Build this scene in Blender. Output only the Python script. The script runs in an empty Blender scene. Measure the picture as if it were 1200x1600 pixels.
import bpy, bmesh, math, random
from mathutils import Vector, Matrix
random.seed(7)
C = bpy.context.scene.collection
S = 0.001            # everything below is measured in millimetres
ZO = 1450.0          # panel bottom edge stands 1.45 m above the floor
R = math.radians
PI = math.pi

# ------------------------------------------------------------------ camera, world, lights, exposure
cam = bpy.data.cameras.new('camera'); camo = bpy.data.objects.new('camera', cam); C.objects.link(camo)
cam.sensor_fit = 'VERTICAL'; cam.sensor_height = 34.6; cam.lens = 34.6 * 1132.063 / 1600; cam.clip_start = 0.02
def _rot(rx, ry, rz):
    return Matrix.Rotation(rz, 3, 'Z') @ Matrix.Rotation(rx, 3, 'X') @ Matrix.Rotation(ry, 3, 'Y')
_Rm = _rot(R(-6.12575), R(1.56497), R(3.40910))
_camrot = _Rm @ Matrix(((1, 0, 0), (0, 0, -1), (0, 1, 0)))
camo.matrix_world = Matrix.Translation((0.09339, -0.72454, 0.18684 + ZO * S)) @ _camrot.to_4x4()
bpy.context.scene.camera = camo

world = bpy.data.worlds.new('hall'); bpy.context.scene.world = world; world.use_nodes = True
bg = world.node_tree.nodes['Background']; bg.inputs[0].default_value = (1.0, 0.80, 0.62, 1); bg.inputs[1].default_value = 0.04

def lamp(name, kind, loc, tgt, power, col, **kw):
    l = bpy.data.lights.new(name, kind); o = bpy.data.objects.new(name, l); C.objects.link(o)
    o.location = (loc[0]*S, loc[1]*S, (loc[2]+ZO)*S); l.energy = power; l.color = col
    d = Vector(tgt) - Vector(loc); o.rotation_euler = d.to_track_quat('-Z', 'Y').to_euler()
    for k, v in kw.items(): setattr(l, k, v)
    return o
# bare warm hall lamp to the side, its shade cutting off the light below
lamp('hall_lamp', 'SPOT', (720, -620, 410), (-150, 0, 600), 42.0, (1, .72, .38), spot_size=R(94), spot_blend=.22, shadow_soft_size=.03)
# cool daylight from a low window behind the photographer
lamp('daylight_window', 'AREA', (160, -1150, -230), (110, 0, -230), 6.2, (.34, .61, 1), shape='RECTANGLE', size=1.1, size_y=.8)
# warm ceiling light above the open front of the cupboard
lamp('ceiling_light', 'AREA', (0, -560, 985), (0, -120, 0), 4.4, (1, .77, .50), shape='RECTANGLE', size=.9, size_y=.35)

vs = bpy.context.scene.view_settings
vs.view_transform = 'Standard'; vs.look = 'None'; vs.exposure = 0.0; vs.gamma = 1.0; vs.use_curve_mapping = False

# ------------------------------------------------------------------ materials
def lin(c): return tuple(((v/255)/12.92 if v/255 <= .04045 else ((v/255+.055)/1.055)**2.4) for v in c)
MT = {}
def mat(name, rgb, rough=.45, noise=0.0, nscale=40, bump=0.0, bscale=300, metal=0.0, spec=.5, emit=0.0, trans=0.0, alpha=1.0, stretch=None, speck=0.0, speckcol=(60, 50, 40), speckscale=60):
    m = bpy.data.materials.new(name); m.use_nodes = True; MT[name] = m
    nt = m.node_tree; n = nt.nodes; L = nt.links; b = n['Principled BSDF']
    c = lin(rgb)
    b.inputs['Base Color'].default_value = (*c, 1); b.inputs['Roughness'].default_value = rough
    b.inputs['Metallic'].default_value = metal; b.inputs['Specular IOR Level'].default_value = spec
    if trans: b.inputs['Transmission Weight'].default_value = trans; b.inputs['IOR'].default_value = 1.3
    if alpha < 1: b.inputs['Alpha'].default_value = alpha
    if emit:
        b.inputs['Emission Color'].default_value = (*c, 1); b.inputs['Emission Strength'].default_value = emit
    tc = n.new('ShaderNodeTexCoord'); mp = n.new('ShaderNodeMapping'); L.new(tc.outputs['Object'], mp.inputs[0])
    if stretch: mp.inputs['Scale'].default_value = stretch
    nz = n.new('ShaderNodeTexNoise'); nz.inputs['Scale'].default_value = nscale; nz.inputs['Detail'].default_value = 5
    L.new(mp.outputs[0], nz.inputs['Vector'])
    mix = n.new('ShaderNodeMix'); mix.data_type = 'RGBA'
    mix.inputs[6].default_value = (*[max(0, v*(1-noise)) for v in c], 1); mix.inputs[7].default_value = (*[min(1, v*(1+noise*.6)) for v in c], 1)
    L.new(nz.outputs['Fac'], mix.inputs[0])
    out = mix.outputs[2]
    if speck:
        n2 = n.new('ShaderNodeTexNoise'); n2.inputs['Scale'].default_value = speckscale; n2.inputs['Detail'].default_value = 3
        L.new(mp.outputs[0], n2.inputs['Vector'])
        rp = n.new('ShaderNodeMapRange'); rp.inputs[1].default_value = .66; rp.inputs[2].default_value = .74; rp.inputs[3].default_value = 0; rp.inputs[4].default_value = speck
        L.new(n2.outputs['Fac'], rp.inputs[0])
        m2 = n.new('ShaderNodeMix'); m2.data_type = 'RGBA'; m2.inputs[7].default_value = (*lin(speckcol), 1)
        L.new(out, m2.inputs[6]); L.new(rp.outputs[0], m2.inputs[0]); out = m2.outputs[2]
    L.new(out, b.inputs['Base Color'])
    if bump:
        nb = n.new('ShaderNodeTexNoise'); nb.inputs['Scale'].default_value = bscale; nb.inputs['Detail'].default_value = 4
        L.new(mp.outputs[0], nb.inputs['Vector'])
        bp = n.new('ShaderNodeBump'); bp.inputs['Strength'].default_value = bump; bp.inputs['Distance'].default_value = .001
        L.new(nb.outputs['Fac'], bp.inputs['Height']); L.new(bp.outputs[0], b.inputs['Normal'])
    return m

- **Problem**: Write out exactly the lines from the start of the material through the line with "bg = world.node_tree.nodes['Background'];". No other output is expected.

- **Task output**:
Build this scene in Blender. Output only the Python script. The script runs in an empty Blender scene. Measure the picture as if it were 1200x1600 pixels.
import bpy, bmesh, math, random
from mathutils import Vector, Matrix
random.seed(7)
C = bpy.context.scene.collection
S = 0.001            # everything below is measured in millimetres
ZO = 1450.0          # panel bottom edge stands 1.45 m above the floor
R = math.radians
PI = math.pi

# ------------------------------------------------------------------ camera, world, lights, exposure
cam = bpy.data.cameras.new('camera'); camo = bpy.data.objects.new('camera', cam); C.objects.link(camo)
cam.sensor_fit = 'VERTICAL'; cam.sensor_height = 34.6; cam.lens = 34.6 * 1132.063 / 1600; cam.clip_start = 0.02
def _rot(rx, ry, rz):
    return Matrix.Rotation(rz, 3, 'Z') @ Matrix.Rotation(rx, 3, 'X') @ Matrix.Rotation(ry, 3, 'Y')
_Rm = _rot(R(-6.12575), R(1.56497), R(3.40910))
_camrot = _Rm @ Matrix(((1, 0, 0), (0, 0, -1), (0, 1, 0)))
camo.matrix_world = Matrix.Translation((0.09339, -0.72454, 0.18684 + ZO * S)) @ _camrot.to_4x4()
bpy.context.scene.camera = camo

world = bpy.data.worlds.new('hall'); bpy.context.scene.world = world; world.use_nodes = True
bg = world.node_tree.nodes['Background']; bg.inputs[0].default_value = (1.0, 0.80, 0.62, 1); bg.inputs[1].default_value = 0.04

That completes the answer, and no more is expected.